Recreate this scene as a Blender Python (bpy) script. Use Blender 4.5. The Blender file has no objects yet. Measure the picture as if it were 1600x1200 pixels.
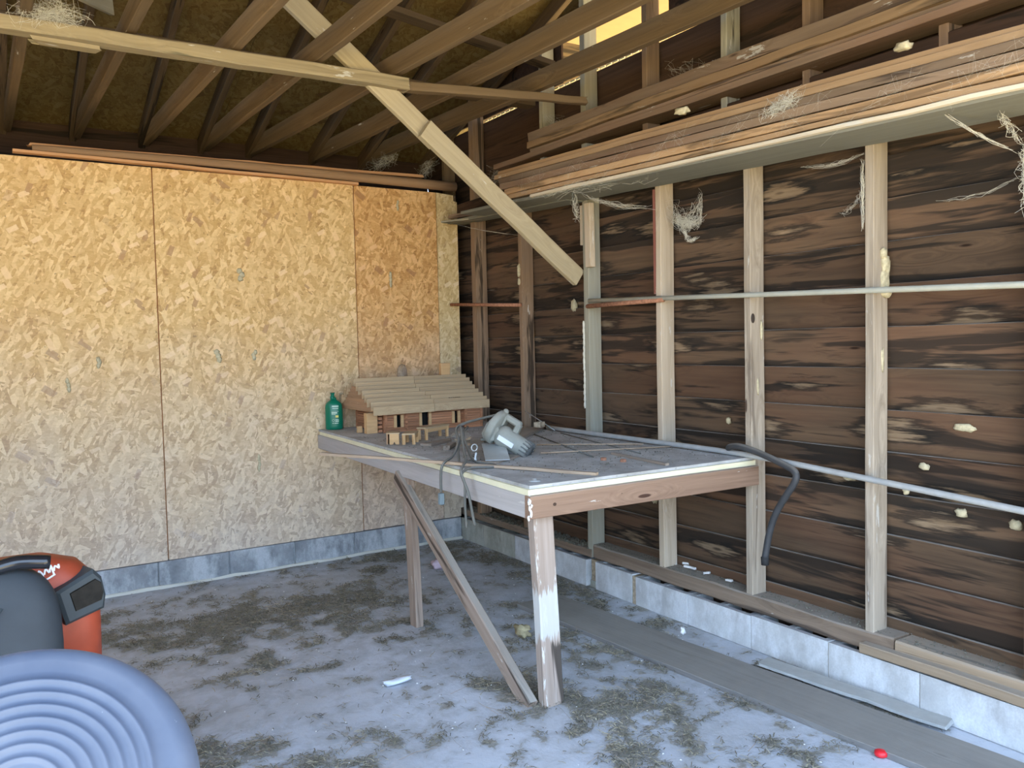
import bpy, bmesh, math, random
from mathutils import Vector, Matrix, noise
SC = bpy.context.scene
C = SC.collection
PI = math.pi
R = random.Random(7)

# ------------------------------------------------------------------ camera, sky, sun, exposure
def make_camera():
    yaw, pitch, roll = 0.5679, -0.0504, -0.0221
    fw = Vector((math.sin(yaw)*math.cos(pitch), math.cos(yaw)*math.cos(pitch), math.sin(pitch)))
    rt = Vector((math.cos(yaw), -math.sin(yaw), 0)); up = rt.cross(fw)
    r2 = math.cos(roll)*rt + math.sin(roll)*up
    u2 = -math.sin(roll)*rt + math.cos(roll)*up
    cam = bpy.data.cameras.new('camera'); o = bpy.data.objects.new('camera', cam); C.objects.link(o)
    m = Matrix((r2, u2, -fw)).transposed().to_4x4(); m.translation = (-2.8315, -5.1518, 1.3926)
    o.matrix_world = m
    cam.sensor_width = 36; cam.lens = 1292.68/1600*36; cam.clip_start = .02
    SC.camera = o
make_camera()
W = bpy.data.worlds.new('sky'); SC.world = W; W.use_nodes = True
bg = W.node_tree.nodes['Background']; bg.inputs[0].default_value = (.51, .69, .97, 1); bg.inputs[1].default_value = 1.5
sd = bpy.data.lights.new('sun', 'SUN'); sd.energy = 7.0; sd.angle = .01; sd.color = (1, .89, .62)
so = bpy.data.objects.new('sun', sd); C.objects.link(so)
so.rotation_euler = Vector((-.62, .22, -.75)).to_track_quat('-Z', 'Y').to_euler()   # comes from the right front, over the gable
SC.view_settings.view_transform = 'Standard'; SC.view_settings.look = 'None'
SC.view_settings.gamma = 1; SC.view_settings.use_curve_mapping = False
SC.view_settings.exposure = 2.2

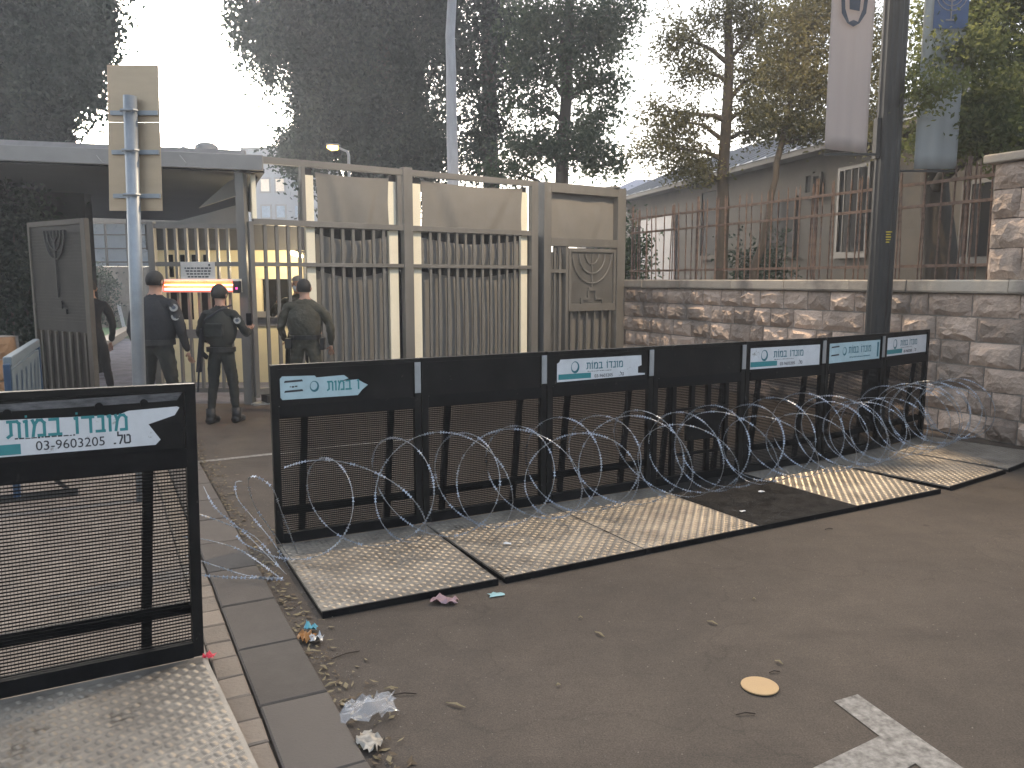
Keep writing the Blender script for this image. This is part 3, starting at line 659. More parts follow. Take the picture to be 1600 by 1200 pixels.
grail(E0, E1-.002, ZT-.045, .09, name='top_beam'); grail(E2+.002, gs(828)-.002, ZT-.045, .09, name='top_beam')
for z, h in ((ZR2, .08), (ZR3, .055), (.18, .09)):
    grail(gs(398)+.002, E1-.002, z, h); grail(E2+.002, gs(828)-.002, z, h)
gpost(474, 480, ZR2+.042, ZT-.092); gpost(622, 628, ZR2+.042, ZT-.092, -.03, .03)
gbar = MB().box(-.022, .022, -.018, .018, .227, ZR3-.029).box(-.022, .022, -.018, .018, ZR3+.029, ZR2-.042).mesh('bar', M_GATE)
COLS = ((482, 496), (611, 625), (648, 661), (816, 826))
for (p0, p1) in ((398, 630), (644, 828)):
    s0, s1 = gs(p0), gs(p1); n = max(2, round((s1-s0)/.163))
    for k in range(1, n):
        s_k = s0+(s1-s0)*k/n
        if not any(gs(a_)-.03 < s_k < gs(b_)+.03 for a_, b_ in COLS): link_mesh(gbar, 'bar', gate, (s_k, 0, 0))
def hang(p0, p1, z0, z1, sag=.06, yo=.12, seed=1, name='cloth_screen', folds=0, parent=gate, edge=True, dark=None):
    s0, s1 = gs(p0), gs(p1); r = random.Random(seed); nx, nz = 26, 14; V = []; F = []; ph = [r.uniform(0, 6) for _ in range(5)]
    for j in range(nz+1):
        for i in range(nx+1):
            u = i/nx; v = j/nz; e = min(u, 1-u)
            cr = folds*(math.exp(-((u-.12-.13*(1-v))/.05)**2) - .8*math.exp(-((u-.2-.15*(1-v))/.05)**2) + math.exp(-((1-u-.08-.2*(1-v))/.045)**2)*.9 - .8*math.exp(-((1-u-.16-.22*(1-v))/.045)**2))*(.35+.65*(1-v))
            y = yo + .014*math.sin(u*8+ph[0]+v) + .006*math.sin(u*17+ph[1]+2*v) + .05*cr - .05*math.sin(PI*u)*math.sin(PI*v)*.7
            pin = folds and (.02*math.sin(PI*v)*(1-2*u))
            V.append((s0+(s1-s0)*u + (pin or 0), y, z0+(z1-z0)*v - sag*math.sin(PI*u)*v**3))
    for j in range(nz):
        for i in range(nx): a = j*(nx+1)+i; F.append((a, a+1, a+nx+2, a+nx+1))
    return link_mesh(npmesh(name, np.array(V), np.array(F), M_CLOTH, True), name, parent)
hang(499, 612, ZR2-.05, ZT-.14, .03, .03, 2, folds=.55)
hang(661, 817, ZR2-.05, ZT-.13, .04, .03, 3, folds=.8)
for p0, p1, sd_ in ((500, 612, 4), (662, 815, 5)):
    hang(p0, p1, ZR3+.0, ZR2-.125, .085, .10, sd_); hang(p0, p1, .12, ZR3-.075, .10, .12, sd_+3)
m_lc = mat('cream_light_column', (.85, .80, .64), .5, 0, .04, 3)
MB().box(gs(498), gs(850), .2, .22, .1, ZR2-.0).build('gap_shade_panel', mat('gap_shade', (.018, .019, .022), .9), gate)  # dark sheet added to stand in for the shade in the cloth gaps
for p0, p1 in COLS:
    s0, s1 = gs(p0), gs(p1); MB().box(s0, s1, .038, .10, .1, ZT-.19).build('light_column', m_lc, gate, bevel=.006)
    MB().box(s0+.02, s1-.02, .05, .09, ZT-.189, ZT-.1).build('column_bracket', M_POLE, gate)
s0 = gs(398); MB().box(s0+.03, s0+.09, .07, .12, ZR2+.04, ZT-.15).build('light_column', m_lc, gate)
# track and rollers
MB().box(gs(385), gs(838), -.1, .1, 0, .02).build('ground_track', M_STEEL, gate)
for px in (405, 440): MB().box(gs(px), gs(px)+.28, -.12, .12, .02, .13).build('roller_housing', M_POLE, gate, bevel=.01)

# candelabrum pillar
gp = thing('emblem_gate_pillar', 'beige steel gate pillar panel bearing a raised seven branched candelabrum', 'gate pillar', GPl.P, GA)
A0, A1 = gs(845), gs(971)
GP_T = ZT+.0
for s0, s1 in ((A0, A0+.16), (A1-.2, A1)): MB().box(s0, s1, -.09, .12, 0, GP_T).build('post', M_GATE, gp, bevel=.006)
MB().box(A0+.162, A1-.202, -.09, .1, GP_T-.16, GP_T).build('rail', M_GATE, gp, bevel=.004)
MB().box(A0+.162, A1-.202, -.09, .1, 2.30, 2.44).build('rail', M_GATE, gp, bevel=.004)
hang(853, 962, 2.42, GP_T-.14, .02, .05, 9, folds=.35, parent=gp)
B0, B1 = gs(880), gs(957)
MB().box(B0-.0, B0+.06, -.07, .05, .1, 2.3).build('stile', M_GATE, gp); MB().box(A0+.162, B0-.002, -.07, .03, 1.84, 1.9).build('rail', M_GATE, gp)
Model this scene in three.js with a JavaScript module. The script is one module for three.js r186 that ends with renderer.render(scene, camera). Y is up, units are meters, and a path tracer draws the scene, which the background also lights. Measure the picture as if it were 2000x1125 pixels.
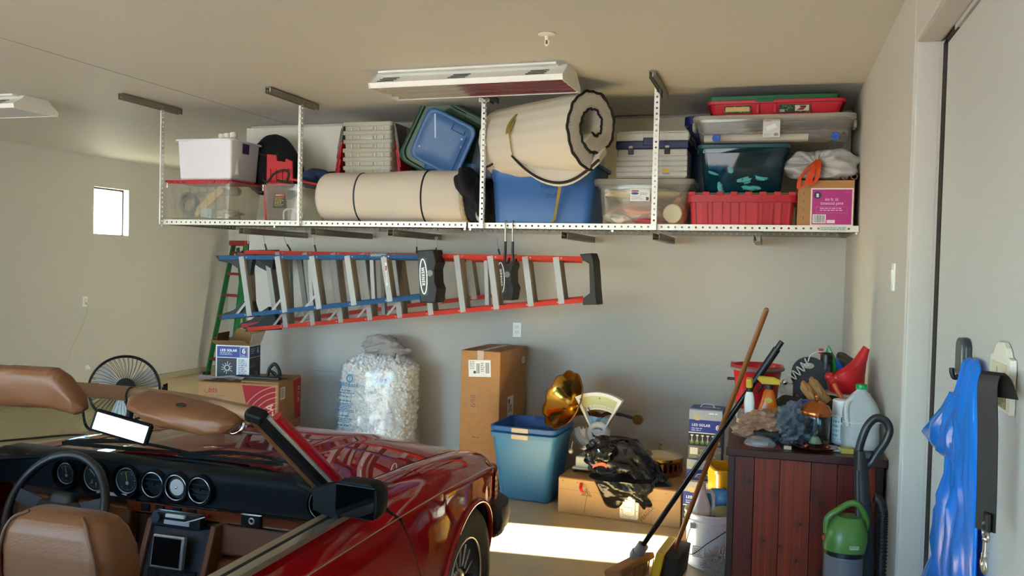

• **WRITTEN INSTRUCTION**: Only the lines from the top of the records through the line with "R = random.Random(7)" belong in the copy; write them out exactly, leaving out pictures.

• **TASK OUTPUT**:
Recreate this scene as a Blender Python (bpy) script. Use Blender 4.5. The Blender file has no objects yet. Measure the picture as if it were 1600x1200 pixels.
import bpy, bmesh, math, random
from mathutils import Vector, Matrix, noise
SC = bpy.context.scene
C = SC.collection
PI = math.pi
R = random.Random(7)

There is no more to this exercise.